Editors Note

Baby Boomer Entrepreneurial Blues

Joe Sweeney

I have to count myself one lucky man. There I was at our first ever Wealth Management Industry Outlook, and I had 25 or so of the sharpest minds in the business talking precisely about me.

No “talking” isn’t exactly the right word, “complaining” might be closer to it. Frankly, I was feeling the heat.

It seems that there is a whole class of people just like me, entrepreneurial baby boomers who have a lifelong habit of managing all the workaday assets in their grasp and a deep reluctance to turn those assets or responsibilities over to anyone else. Financial advisers, so I’ve learned, know these people quite well.

And yes, I am a baby-boomer. I am tired, however, of hearing about those people born in the 1940s who think they own the boom. The boom officially continued until 1963, and there were many more Americans born in the late 1950s then there were in late 1940s. The older boomers took all the cushy jobs, and the younger ones, like myself, had to make their own way.

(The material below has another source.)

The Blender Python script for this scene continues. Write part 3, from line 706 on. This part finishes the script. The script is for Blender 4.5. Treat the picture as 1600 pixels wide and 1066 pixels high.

And that’s where the problem begins. Those of us who have invested in our own business do so because we think we can control the outcome. The harder and smarter we work, the more control we have. There will always be market forces beyond our grasp, but most are within it, and if we are really savvy, we can anticipate many of the external changes in the market. In some ways, it is like the difference between poker and blackjack. A blackjack player has some control over the success of his investment. A poker player has a lot.

One more thing. Most of us grew up in bigger families than our children have. Many of us, me included, do not have a natural heir eager to take over the business. And if my daughters are eager, they have done a brilliant job disguising it.

What this means is that sometime in the not so distant future I will reluctantly turn the business over to some younger entrepreneur or staff of them, and then I will be expected to turn the resulting assets over to my “trusted adviser.”

Trust matters hugely in the investment business. People build their careers on it. And yet, as much as I might trust this adviser, I will watch our assets be largely controlled by someone other than my wife and I. 

As they say, a man who represents himself in court has a fool for a client. The same is mostly true in the markets. I know it would be for me. When it comes to market investments, I’m less sure of what I am doing. I will hire an adviser precisely because he knows more than I do, but then I will promptly forget everything I just said and second-guess them until the bulls come home. 

The best advisers will know exactly to handle folks like us. When Hank Herrmann of Waddell & Reed was asked how do advisers deal with entrepreneurial control freaks, he just smiled knowingly. “My answer,” he said, “is that everybody in this room has figured out how to do that or they wouldn’t be successful.” He called it “soft knowledge” and conceded “I’m just not quite sure how that works.”

I’m not sure I do either, but I guess that one day I and just about every reader we deliver Ingram’s to each month will surely find out.